» **REQUIREMENTS**:
The listing below begins with the first line you should copy; stop after the line containing "from mathutils import Vector, Matrix, noise", and drop every picture.

» **COLLECTED MATERIAL**:
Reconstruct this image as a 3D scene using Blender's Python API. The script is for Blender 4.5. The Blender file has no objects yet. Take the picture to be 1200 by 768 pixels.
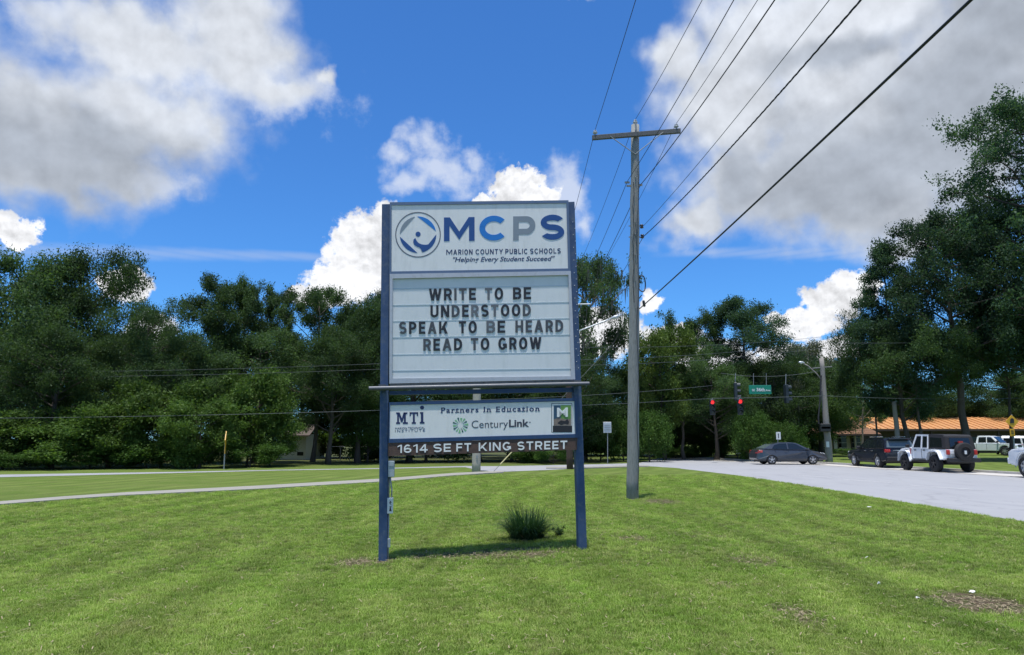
import bpy, bmesh, math, random
import numpy as np
from mathutils import Vector, Matrix, noise

sc = bpy.context.scene
COL = sc.collection
R = math.radians
PI = math.pi

# ------------------------------------------------------------------ camera
F = 850.0                      # focal length in photo pixels (photo 1200 x 768)
PITCH = math.atan(132.0 / F)
EYE = 1.6
cam_d = bpy.data.cameras.new('camera')
cam_d.sensor_width = 36.0
cam_d.lens = F / 1200.0 * 36.0
cam_d.clip_start = 0.05
cam_d.clip_end = 5000
cam = bpy.data.objects.new('camera', cam_d)
COL.objects.link(cam)
cam.location = (0, 0, EYE)
cam.rotation_euler = (PI / 2 + PITCH, 0, 0)
sc.camera = cam

# ------------------------------------------------------------------ colour management
sc.view_settings.view_transform = 'Standard'
sc.view_settings.look = 'None'
sc.view_settings.exposure = 0.38
sc.view_settings.gamma = 1.0
sc.render.resolution_x, sc.render.resolution_y = 1024, 655
try:
    sc.cycles.max_bounces = 6
    sc.cycles.transparent_max_bounces = 6
    sc.cycles.caustics_reflective = False
    sc.cycles.caustics_refractive = False
except Exception:
    pass

# ------------------------------------------------------------------ measuring helpers
def ray(px, py):
    dx = (px - 600.0) / F
    dz = (384.0 - py) / F
    c, s = math.cos(PITCH), math.sin(PITCH)
    return Vector((dx, c - dz * s, s + dz * c))

def P(px, py, Y):              # the point at distance Y seen at a pixel of the photo
    d = ray(px, py)
    return Vector((0, 0, EYE)) + d * (Y / d.y)

def G(px, py, z=0.0):          # the point of the ground plane seen at a pixel
    d = ray(px, py)
    return Vector((0, 0, EYE)) + d * ((z - EYE) / d.z)

def azel(px, py):
    d = ray(px, py).normalized()
    return math.atan2(d.x, d.y), math.asin(d.z)

# ------------------------------------------------------------------ sun
SUN_EL, SUN_AZ = R(81.0), R(196.0)     # azimuth measured clockwise from +Y
sd = bpy.data.lights.new('sun', 'SUN')
sd.energy = 4.3
sd.angle = R(2.0)
sd.color = (1.0, 0.965, 0.90)
sun = bpy.data.objects.new('sun', sd)
COL.objects.link(sun)
to_sun = Vector((math.sin(SUN_AZ) * math.cos(SUN_EL), math.cos(SUN_AZ) * math.cos(SUN_EL), math.sin(SUN_EL)))
sun.rotation_euler = (-to_sun).to_track_quat('-Z', 'Y').to_euler()
sun.location = (0, 0, 60)

# ------------------------------------------------------------------ world: sky and clouds
world = bpy.data.worlds.new('World')
sc.world = world
world.use_nodes = True
wt = world.node_tree
wt.nodes.clear()

class NT:
    """tiny node-tree writer: values may be numbers or sockets"""
    def __init__(s, tree): s.t = tree
    def n(s, typ, **kw):
        nd = s.t.nodes.new(typ)
        for k, v in kw.items(): setattr(nd, k, v)
        return nd
    def put(s, sock, v):
        if isinstance(v, bpy.types.NodeSocket): s.t.links.new(v, sock)
        elif v is not None: sock.default_value = v
    def m(s, op, a, b=None, c=None, clamp=False):
        nd = s.n('ShaderNodeMath', operation=op, use_clamp=clamp)
        s.put(nd.inputs[0], a); s.put(nd.inputs[1], b)
        if c is not None: s.put(nd.inputs[2], c)
        return nd.outputs[0]
    def v(s, op, a, b=None, c=None, out=0):
        nd = s.n('ShaderNodeVectorMath', operation=op)
        s.put(nd.inputs[0], a)
        if b is not None: s.put(nd.inputs[1], b)
        if c is not None: s.put(nd.inputs[2], c)
        return nd.outputs[out]
    def ss(s, x, lo, hi, to0=0.0, to1=1.0):
        nd = s.n('ShaderNodeMapRange', interpolation_type='SMOOTHSTEP')
        s.put(nd.inputs['Value'], x); s.put(nd.inputs['From Min'], lo); s.put(nd.inputs['From Max'], hi)
        nd.inputs['To Min'].default_value = to0; nd.inputs['To Max'].default_value = to1
        return nd.outputs[0]
    def mix(s, f, a, b, blend='MIX'):
        nd = s.n('ShaderNodeMix', data_type='RGBA', blend_type=blend)
        s.put(nd.inputs[0], f)
        for i, x in ((6, a), (7, b)):
            if isinstance(x, (tuple, list)): x = (x[0], x[1], x[2], 1.0)
            s.put(nd.inputs[i], x)
        return nd.outputs[2]
    def noise(s, vec, scale, detail=4, rough=0.5, dist=0.0, col=False, lac=2.0):
        nd = s.n('ShaderNodeTexNoise')
        s.put(nd.inputs['Vector'], vec)
        nd.inputs['Scale'].default_value = scale; nd.inputs['Detail'].default_value = detail
        nd.inputs['Roughness'].default_value = rough; nd.inputs['Distortion'].default_value = dist
        nd.inputs['Lacunarity'].default_value = lac
        return nd.outputs['Color' if col else 'Fac']

W = NT(wt)
tc = W.n('ShaderNodeTexCoord')
D = W.v('NORMALIZE', tc.outputs['Generated'])
sep = W.n('ShaderNodeSeparateXYZ'); wt.links.new(D, sep.inputs[0])
az = W.m('ARCTAN2', sep.outputs[0], sep.outputs[1])
el = W.m('ARCSINE', sep.outputs[2])
cmb = W.n('ShaderNodeCombineXYZ'); wt.links.new(az, cmb.inputs[0]); wt.links.new(el, cmb.inputs[1])
p0 = cmb.outputs[0]
# edges broken up by two scales of warp
w1 = W.v('SUBTRACT', W.noise(p0, 9.0, 3, 0.55, col=True), (0.5, 0.5, 0.5))
w2 = W.v('SUBTRACT', W.noise(p0, 38.0, 8, 0.62, col=True), (0.5, 0.5, 0.5))
p_big = W.v('ADD', W.v('MULTIPLY_ADD', w1, (0.13, 0.10, 0), p0), W.v('MULTIPLY', w2, (0.020, 0.018, 0)))
p_cum = W.v('ADD', W.v('MULTIPLY_ADD', w1, (0.05, 0.05, 0), p0), W.v('MULTIPLY', w2, (0.034, 0.030, 0)))

def field(pv, blobs):
    """smallest normalised distance to a list of (px, py, rx, ry) cloud masses"""
    acc = None
    for (cx, cy, rx, ry) in blobs:
        a, e = azel(cx, cy)
        ra, re = rx / F, ry / F * 0.97
        inv = (1 / ra, 1 / re, 0)
        d = W.v('LENGTH', W.v('MULTIPLY_ADD', pv, inv, (-a / ra, -e / re, 0)), out=1)
        acc = d if acc is None else W.m('SMOOTH_MIN', acc, d, 0.25)
    return acc

BIG = [(30, 140, 165, 72), (150, 125, 125, 58), (265, 50, 80, 62), (315, 98, 60, 24), (60, 190, 125, 36), (170, 50, 120, 40), (375, 90, 14, 9),
       (800, 60, 45, 32), (835, 120, 62, 80), (905, 60, 110, 85), (1000, 120, 130, 110), (1110, 130, 105, 108), (880, 130, 90, 80), (980, 225, 130, 55), (1080, 262, 60, 22), (1190, 20, 90, 90),
       (940, 205, 120, 68), (1050, 215, 120, 62), (860, 205, 66, 72), (812, 262, 42, 26), (1000, 10, 150, 60),
       (-140, 90, 130, 90), (1330, -60, 160, 120)]
BIGGREY = [(10, 165, 175, 62), (120, 160, 110, 40), (-120, 120, 120, 80),
           (1040, 200, 175, 78), (940, 235, 110, 45), (1140, 110, 115, 90), (1195, 20, 90, 70), (860, 215, 40, 60), (1010, 55, 90, 22), (1320, -40, 150, 100)]
CUM = [(425, 300, 42, 58), (398, 335, 38, 34), (455, 262, 26, 30), (370, 350, 30, 14), (530, 318, 70, 40), (604, 220, 34, 24), (572, 234, 26, 14),
       (640, 232, 16, 16), (14, 270, 22, 20), (150, 336, 22, 20), (178, 388, 24, 18), (135, 328, 12, 12),
       (972, 358, 30, 22), (1003, 338, 30, 22), (942, 384, 32, 16), (1020, 326, 16, 12), (905, 374, 14, 9), (1152, 172, 22, 26), (1130, 205, 16, 20), (764, 352, 16, 18),
       (790, 395, 40, 16), (835, 425, 40, 24), (985, 412, 34, 14), (700, 395, 60, 30), (920, 425, 40, 20)]
WISP = [(470, 178, 22, 16), (505, 162, 22, 22), (522, 196, 40, 16), (488, 212, 24, 14), (545, 185, 26, 10), (662, 222, 26, 34), (682, 262, 16, 18), (690, 2, 20, 6), (188, 208, 34, 18), (340, 110, 60, 26), (60, 14, 60, 16)]

fb = W.noise(p0, 22.0, 9, 0.60)
fb2 = W.noise(p0, 60.0, 7, 0.62)
d_big = W.m('ADD', field(p_big, BIG), W.m('MULTIPLY', W.m('SUBTRACT', W.noise(p0, 15.0, 8, 0.54), 0.5), 1.15))
d_grey = field(p_big, BIGGREY)
d_cum = W.m('ADD', field(p_cum, CUM), W.m('MULTIPLY', W.m('SUBTRACT', fb2, 0.5), 1.1))
d_wsp = W.m('ADD', field(p_big, WISP), W.m('MULTIPLY', W.m('SUBTRACT', fb, 0.5), 3.2))

# relief of the cloud tops: the same noise sampled a step towards the sun
up = W.v('ADD', p0, (0.004, 0.014, 0))
reliefA = W.m('SUBTRACT', W.noise(p0, 9.0, 5, 0.5), W.noise(up, 9.0, 5, 0.5))
reliefB = W.m('SUBTRACT', fb2, W.noise(W.v('ADD', p0, (0.002, 0.006, 0)), 60.0, 7, 0.62))

sky = W.n('ShaderNodeTexSky', sky_type='NISHITA')
sky.sun_disc = False
sky.sun_elevation = SUN_EL
sky.sun_rotation = SUN_AZ
sky.altitude = 20
sky.air_density = 1.0
sky.dust_density = 0.4
sky.ozone_density = 2.0
skyc = W.mix(1.0, sky.outputs[0], (0.37, 0.81, 1.33), 'MULTIPLY')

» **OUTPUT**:
Reconstruct this image as a 3D scene using Blender's Python API. The script is for Blender 4.5. The Blender file has no objects yet. Take the picture to be 1200 by 768 pixels.
import bpy, bmesh, math, random
import numpy as np
from mathutils import Vector, Matrix, noise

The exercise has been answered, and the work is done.